**Work to do:** Please quote exactly the opening lines of the data, from the first line to the one where "sc.camera = cam" appears.

**Supplied data:**

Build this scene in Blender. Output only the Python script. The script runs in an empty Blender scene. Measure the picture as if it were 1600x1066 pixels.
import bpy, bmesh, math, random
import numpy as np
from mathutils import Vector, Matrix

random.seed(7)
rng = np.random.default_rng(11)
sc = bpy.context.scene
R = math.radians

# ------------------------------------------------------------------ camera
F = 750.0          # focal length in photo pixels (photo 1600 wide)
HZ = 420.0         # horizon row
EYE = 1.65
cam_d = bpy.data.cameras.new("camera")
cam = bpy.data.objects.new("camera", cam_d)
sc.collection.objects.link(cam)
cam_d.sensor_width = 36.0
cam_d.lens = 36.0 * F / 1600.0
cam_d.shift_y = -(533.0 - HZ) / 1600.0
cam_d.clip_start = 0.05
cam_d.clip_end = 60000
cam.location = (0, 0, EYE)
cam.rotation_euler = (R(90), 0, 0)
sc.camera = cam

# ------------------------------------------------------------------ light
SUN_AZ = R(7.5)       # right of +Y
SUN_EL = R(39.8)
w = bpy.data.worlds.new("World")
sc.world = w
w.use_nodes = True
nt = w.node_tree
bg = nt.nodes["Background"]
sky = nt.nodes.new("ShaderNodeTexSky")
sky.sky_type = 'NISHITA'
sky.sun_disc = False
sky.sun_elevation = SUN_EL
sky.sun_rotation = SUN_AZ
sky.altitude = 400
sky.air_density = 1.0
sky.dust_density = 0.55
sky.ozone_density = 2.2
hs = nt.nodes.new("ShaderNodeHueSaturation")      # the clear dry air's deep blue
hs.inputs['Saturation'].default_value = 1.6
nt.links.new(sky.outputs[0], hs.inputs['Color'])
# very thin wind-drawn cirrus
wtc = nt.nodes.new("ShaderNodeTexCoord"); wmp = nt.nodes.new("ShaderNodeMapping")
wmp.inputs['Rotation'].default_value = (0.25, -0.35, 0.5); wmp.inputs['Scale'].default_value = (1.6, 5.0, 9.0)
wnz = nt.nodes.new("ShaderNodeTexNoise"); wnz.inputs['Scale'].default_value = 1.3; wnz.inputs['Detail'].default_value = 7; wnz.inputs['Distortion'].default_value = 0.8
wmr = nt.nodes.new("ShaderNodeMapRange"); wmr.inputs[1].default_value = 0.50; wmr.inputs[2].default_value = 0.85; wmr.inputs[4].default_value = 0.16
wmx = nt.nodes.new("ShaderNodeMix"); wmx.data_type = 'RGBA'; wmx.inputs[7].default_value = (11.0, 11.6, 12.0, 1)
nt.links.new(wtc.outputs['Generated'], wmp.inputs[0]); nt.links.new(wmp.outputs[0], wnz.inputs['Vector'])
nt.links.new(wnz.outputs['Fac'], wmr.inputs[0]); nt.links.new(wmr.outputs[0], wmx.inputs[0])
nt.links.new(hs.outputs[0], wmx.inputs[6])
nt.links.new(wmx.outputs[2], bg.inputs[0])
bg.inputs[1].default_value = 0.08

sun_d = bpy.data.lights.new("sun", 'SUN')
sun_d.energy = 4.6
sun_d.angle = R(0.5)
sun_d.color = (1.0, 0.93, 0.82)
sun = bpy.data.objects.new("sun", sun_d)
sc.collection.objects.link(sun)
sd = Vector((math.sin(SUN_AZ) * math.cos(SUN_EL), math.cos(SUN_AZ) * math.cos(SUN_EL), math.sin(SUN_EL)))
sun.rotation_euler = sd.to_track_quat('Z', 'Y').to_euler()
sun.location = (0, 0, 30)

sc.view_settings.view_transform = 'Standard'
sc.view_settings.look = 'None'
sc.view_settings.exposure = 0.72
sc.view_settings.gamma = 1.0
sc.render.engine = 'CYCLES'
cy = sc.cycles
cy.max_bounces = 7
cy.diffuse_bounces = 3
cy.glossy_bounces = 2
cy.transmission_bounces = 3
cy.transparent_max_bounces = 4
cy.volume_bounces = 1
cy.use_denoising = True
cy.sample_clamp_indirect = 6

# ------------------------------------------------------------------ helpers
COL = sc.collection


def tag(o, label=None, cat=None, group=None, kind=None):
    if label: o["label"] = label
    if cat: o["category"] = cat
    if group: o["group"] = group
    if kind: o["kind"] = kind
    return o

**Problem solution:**
Build this scene in Blender. Output only the Python script. The script runs in an empty Blender scene. Measure the picture as if it were 1600x1066 pixels.
import bpy, bmesh, math, random
import numpy as np
from mathutils import Vector, Matrix

random.seed(7)
rng = np.random.default_rng(11)
sc = bpy.context.scene
R = math.radians

# ------------------------------------------------------------------ camera
F = 750.0          # focal length in photo pixels (photo 1600 wide)
HZ = 420.0         # horizon row
EYE = 1.65
cam_d = bpy.data.cameras.new("camera")
cam = bpy.data.objects.new("camera", cam_d)
sc.collection.objects.link(cam)
cam_d.sensor_width = 36.0
cam_d.lens = 36.0 * F / 1600.0
cam_d.shift_y = -(533.0 - HZ) / 1600.0
cam_d.clip_start = 0.05
cam_d.clip_end = 60000
cam.location = (0, 0, EYE)
cam.rotation_euler = (R(90), 0, 0)
sc.camera = cam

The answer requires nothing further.